For clarification: We’re talking about the content you create that exists within your own site, not the content you find and share. Here are the actions you want to focus on triggering once you get your audience on to your site.

  • Page Views – If things are working well, you’re readers should view your content and then look for more. This could be views on other blogs or informational pages you’ve linked to, or, if you’re lucky, it could be to a landing page/offer you’ve set up.
  • Embeds/Back links – Ideally your content will be so good that other bloggers and publishers will want to share it or reference it to their own audiences. The links help to build your site’s credibility and search rankings while the exposure brings your content, and business a significant addition to your current audience.
  • Conversions – Between the internal linking in your articles, the CTAs within your site’s design and natural discovery you should see a decent amount of your content consumers converting on some level. To ensure the best results, you should regularly be testing your CTAs and your offers. You can also look at a heat map to figure out the best places to put your CTAs.

Search Actions

Hopefully your site is showing up well for keywords and keywords phrases that tie in to what you have to offer. If this is the case, then people who find you through search already have a need or an interest and can be expected to be looking for information on what you offer or your company.

  • Hits On Product/Services Pages – Even if they don’t convert right away, the fact that they’re spending time learning about your business, product, or service is a good thing. At that point you can implement remarketing/retargeting campaigns to stay in front of them when they’re ready to pull the trigger.
  • Contact or Information Requests – If they’ve gone through all the information you have on your site and still want to learn more you’ve got yourself a solid lead. This action indicates they’re ready to talk to a person or, in other words, ready to be sold.
  • Sales or Conversions – By now you should have noticed that ‘Conversions’ are THE most important action in digital marketing. Your visitors from search are obviously looking for something, so it’s on you to make sure they find it, or something that moves them forward.

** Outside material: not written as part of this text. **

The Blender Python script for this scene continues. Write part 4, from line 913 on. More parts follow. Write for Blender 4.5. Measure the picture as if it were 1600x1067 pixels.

There are a ridiculous amount of actions and metrics that you can track through numerous platforms but, if you don’t know what the data means, what to do with it, or what value it actually has to your business, it’s worthless. Every business is unique and requires a different combination of actions to result in a profitable digital marketing system. This is just a starting point to get you thinking about the right things or less about the wrong things.